-- Start of DATA PROVIDED --
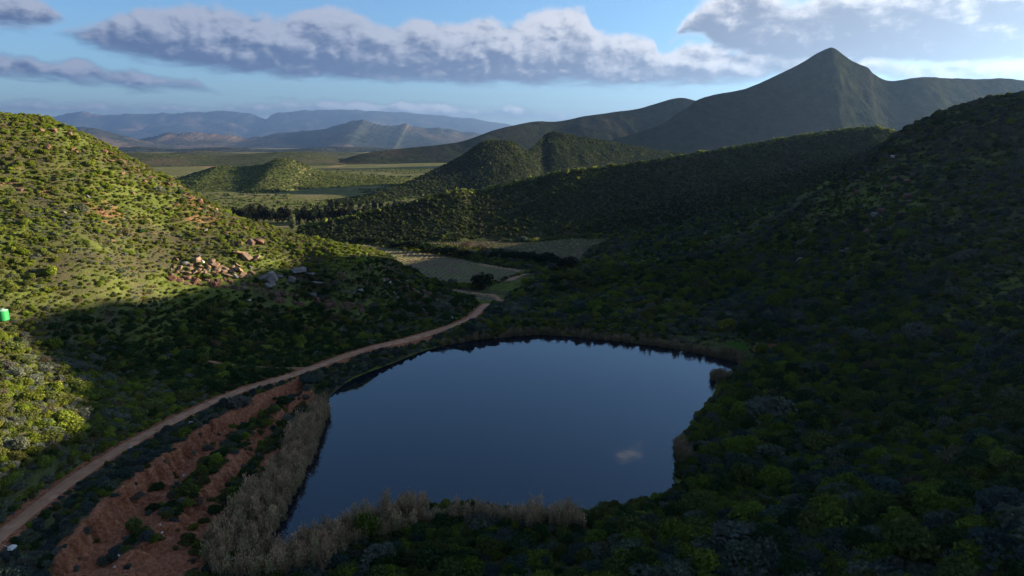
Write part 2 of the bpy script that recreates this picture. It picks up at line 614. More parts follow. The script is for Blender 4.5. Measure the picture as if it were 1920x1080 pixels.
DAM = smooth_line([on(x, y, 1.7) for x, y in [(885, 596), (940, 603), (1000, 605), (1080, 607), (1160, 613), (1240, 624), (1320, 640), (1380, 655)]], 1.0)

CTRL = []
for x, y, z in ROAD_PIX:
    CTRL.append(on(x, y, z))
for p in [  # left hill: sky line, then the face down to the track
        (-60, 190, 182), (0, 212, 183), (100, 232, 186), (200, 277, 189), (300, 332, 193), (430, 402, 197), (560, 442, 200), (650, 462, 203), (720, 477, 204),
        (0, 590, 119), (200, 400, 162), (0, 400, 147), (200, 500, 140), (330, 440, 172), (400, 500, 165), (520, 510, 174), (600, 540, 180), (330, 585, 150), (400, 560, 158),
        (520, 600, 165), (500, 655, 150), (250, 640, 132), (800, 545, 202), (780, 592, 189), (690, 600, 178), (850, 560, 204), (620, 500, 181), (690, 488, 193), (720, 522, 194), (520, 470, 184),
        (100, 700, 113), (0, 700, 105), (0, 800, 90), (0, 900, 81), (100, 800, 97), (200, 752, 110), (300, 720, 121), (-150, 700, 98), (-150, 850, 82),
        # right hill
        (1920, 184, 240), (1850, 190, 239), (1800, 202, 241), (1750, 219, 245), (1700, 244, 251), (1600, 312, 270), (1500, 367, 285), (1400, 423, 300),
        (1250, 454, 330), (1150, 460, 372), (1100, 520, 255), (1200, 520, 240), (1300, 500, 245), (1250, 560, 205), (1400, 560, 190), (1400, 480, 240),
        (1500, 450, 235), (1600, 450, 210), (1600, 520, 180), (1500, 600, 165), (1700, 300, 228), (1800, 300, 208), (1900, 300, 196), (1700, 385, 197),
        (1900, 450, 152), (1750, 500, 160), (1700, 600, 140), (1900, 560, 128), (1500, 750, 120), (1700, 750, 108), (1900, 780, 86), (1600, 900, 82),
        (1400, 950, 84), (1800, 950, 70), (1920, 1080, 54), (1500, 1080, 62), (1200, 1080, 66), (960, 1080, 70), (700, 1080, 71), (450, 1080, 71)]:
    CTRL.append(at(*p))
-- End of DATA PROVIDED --
## TASK TO CARRY OUT
Reproduce the data above word for word from its first line through the line that holds "DAM = smooth_line([on(x, y, 1.7)", both ends included; skip pictures.

## SOLUTION FOR THIS EXERCISE
Write part 2 of the bpy script that recreates this picture. It picks up at line 614. More parts follow. The script is for Blender 4.5. Measure the picture as if it were 1920x1080 pixels.
DAM = smooth_line([on(x, y, 1.7) for x, y in [(885, 596), (940, 603), (1000, 605), (1080, 607), (1160, 613), (1240, 624), (1320, 640), (1380, 655)]], 1.0)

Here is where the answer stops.